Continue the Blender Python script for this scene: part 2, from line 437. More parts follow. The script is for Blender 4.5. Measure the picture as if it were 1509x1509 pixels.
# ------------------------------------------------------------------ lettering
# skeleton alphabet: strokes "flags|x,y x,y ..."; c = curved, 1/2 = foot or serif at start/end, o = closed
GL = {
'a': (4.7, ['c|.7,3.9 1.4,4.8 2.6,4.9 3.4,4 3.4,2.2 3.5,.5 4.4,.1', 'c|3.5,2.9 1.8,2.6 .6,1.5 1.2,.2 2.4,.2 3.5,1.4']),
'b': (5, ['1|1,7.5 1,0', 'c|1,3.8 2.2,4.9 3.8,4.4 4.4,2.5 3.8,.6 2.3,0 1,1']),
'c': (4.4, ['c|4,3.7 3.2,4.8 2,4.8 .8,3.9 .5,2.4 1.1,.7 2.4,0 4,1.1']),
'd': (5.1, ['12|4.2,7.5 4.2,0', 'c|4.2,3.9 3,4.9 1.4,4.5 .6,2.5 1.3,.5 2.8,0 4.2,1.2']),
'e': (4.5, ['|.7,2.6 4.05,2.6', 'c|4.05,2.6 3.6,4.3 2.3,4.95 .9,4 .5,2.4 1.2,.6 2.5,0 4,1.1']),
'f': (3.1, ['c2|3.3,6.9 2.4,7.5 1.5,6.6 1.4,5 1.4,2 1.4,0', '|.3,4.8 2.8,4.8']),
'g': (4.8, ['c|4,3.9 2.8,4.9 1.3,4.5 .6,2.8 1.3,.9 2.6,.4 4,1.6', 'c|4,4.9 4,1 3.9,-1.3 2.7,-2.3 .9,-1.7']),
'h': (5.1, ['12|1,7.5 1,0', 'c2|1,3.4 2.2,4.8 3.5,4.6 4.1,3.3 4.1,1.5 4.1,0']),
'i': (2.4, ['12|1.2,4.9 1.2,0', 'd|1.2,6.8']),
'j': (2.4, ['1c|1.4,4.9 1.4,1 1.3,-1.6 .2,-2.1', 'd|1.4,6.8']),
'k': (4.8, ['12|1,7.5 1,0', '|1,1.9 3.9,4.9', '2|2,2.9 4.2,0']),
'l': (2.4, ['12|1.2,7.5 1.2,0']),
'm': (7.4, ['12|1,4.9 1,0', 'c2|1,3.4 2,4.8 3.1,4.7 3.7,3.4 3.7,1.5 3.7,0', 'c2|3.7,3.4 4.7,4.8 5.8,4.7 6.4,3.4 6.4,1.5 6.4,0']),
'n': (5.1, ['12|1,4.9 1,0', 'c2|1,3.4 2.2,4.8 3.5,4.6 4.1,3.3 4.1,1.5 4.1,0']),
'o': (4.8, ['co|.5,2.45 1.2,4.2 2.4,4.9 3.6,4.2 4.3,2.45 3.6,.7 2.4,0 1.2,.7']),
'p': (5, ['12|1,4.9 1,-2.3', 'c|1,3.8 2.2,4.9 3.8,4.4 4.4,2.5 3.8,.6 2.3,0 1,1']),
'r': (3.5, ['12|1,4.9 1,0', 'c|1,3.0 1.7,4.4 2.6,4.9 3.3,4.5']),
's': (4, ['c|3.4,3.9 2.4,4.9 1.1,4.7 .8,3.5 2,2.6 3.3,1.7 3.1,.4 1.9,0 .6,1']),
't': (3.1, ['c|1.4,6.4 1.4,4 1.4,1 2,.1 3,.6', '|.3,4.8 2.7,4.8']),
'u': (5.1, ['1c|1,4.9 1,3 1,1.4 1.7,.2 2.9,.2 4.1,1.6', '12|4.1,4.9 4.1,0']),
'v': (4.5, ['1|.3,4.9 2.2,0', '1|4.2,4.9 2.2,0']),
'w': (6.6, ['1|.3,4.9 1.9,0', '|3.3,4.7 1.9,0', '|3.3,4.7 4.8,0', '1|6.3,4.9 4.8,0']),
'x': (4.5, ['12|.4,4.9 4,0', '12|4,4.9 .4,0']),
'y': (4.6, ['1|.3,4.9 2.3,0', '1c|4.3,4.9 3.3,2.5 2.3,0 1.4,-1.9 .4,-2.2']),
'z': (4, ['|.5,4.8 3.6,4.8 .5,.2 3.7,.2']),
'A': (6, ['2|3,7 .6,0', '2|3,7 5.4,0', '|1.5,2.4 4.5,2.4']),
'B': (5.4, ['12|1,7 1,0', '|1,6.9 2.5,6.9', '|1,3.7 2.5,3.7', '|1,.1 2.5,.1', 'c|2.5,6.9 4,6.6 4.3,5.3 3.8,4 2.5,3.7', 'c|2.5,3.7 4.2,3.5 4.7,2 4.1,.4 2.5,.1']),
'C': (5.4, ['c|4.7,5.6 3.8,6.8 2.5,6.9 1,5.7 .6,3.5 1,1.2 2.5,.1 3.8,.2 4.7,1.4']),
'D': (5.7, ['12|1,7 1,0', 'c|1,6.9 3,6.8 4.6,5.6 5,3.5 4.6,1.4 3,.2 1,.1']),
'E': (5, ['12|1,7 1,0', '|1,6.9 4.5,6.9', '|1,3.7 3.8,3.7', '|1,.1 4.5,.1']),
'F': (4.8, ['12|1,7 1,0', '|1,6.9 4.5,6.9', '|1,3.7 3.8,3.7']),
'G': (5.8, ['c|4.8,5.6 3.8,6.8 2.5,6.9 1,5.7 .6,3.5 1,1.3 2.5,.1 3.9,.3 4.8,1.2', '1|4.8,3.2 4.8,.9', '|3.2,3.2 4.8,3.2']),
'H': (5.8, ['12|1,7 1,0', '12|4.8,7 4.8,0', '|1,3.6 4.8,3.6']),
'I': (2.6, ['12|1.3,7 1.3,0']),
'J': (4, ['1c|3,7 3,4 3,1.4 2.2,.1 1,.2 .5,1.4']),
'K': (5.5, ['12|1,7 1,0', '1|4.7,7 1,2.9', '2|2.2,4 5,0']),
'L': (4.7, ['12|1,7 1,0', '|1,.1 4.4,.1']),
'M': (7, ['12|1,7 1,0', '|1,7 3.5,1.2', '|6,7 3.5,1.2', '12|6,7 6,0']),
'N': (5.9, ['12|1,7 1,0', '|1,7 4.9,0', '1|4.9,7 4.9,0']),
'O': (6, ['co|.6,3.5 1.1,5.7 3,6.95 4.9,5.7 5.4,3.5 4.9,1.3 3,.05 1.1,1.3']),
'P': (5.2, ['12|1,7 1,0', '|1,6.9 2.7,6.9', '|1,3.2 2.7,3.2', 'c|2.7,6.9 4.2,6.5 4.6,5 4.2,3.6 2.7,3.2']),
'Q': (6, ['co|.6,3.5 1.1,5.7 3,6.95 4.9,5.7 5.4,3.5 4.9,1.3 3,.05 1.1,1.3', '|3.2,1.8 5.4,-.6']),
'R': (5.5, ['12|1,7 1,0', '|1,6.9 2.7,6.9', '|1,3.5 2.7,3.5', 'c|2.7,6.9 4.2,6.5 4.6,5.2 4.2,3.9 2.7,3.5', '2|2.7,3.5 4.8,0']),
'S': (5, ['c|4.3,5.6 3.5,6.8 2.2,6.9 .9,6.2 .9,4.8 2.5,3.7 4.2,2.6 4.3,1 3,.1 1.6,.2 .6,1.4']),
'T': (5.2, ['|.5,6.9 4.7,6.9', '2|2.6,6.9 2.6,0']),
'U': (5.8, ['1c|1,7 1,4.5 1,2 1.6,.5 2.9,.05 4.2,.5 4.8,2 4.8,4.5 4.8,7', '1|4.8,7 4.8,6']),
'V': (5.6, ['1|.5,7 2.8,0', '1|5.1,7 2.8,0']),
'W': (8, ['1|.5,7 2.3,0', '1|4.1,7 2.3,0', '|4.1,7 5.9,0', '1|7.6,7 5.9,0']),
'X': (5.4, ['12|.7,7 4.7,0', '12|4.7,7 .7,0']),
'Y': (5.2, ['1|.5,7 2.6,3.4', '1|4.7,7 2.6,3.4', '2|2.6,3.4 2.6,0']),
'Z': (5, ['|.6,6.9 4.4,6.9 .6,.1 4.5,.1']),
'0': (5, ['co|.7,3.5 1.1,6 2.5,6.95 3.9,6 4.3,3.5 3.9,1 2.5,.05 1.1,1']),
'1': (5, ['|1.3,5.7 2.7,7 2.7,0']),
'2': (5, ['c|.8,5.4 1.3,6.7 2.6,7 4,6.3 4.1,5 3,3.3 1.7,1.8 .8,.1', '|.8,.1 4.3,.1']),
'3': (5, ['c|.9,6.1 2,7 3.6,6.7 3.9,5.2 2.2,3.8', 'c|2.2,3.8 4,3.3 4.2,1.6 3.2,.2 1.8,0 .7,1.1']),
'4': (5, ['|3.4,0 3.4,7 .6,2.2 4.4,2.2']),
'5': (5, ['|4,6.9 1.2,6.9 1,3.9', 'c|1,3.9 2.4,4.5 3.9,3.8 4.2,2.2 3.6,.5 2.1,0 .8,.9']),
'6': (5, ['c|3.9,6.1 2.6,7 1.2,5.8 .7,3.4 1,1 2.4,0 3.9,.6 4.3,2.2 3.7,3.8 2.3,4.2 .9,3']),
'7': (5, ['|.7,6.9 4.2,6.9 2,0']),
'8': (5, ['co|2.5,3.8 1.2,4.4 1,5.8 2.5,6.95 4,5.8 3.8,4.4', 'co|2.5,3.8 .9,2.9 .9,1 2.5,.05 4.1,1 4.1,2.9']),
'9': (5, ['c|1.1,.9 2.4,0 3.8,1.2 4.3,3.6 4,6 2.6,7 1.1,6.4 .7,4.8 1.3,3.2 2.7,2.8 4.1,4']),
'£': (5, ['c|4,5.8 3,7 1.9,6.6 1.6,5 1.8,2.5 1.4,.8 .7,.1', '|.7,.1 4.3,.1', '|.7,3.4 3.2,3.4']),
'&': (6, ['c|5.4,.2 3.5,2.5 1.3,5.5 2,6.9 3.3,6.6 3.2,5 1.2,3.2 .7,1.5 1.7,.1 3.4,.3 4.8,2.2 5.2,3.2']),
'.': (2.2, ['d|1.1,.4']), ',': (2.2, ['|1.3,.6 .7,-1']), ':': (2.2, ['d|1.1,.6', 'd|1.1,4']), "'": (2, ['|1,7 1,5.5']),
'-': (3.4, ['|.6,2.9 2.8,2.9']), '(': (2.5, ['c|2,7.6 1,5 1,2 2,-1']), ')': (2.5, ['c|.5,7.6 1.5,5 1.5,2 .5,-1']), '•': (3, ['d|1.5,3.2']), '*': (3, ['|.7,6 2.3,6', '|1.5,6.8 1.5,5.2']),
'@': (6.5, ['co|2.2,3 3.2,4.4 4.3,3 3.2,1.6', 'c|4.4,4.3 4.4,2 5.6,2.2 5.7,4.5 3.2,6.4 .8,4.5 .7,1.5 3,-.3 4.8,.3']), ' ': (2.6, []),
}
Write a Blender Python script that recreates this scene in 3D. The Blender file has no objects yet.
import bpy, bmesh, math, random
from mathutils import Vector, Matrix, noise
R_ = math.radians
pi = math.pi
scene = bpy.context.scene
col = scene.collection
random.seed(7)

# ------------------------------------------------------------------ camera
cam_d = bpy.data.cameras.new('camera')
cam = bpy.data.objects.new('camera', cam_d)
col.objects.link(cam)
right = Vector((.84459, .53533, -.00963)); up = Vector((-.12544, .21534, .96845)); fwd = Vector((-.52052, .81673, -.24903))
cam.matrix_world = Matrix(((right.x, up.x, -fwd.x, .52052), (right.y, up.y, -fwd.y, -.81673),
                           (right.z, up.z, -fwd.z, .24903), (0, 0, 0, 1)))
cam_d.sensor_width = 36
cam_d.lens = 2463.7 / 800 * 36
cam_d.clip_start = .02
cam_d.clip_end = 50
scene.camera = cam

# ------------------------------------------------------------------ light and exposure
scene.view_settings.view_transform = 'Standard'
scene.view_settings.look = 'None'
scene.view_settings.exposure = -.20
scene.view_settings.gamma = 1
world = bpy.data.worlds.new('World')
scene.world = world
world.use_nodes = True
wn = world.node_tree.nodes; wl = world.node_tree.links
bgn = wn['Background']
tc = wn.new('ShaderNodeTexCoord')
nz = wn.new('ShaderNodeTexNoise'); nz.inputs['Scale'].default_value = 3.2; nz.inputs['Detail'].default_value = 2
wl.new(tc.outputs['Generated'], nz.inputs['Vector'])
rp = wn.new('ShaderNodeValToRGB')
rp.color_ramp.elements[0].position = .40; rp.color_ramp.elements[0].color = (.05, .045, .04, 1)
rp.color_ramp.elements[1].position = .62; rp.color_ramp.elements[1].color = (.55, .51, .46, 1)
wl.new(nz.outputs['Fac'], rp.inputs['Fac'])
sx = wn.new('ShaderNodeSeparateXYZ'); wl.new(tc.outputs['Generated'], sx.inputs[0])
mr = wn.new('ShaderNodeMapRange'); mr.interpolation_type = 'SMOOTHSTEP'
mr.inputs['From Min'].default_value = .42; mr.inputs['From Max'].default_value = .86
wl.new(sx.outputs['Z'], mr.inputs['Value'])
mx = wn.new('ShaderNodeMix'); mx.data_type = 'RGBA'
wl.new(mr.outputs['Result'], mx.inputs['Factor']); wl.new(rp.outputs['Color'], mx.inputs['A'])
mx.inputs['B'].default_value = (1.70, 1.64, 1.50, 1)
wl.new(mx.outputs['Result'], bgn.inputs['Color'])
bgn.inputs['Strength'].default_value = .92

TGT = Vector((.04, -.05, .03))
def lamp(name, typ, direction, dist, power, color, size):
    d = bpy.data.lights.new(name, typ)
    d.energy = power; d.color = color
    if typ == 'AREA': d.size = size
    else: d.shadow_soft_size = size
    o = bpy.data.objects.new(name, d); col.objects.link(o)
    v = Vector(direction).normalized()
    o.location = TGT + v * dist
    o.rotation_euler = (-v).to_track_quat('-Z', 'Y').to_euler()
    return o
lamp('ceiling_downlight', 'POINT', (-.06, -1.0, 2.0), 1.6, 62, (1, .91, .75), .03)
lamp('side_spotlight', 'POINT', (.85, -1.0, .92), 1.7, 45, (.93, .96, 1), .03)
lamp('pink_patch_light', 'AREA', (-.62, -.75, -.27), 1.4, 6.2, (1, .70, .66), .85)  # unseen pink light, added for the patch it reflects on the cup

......

DIRECTIVE: Transcribe nothing but the lines from the line with "Write a Blender" through the line with "scene.camera = cam", reproducing each exactly.

SOLUTION TO THIS EXERCISE:
Write a Blender Python script that recreates this scene in 3D. The Blender file has no objects yet.
import bpy, bmesh, math, random
from mathutils import Vector, Matrix, noise
R_ = math.radians
pi = math.pi
scene = bpy.context.scene
col = scene.collection
random.seed(7)

# ------------------------------------------------------------------ camera
cam_d = bpy.data.cameras.new('camera')
cam = bpy.data.objects.new('camera', cam_d)
col.objects.link(cam)
right = Vector((.84459, .53533, -.00963)); up = Vector((-.12544, .21534, .96845)); fwd = Vector((-.52052, .81673, -.24903))
cam.matrix_world = Matrix(((right.x, up.x, -fwd.x, .52052), (right.y, up.y, -fwd.y, -.81673),
                           (right.z, up.z, -fwd.z, .24903), (0, 0, 0, 1)))
cam_d.sensor_width = 36
cam_d.lens = 2463.7 / 800 * 36
cam_d.clip_start = .02
cam_d.clip_end = 50
scene.camera = cam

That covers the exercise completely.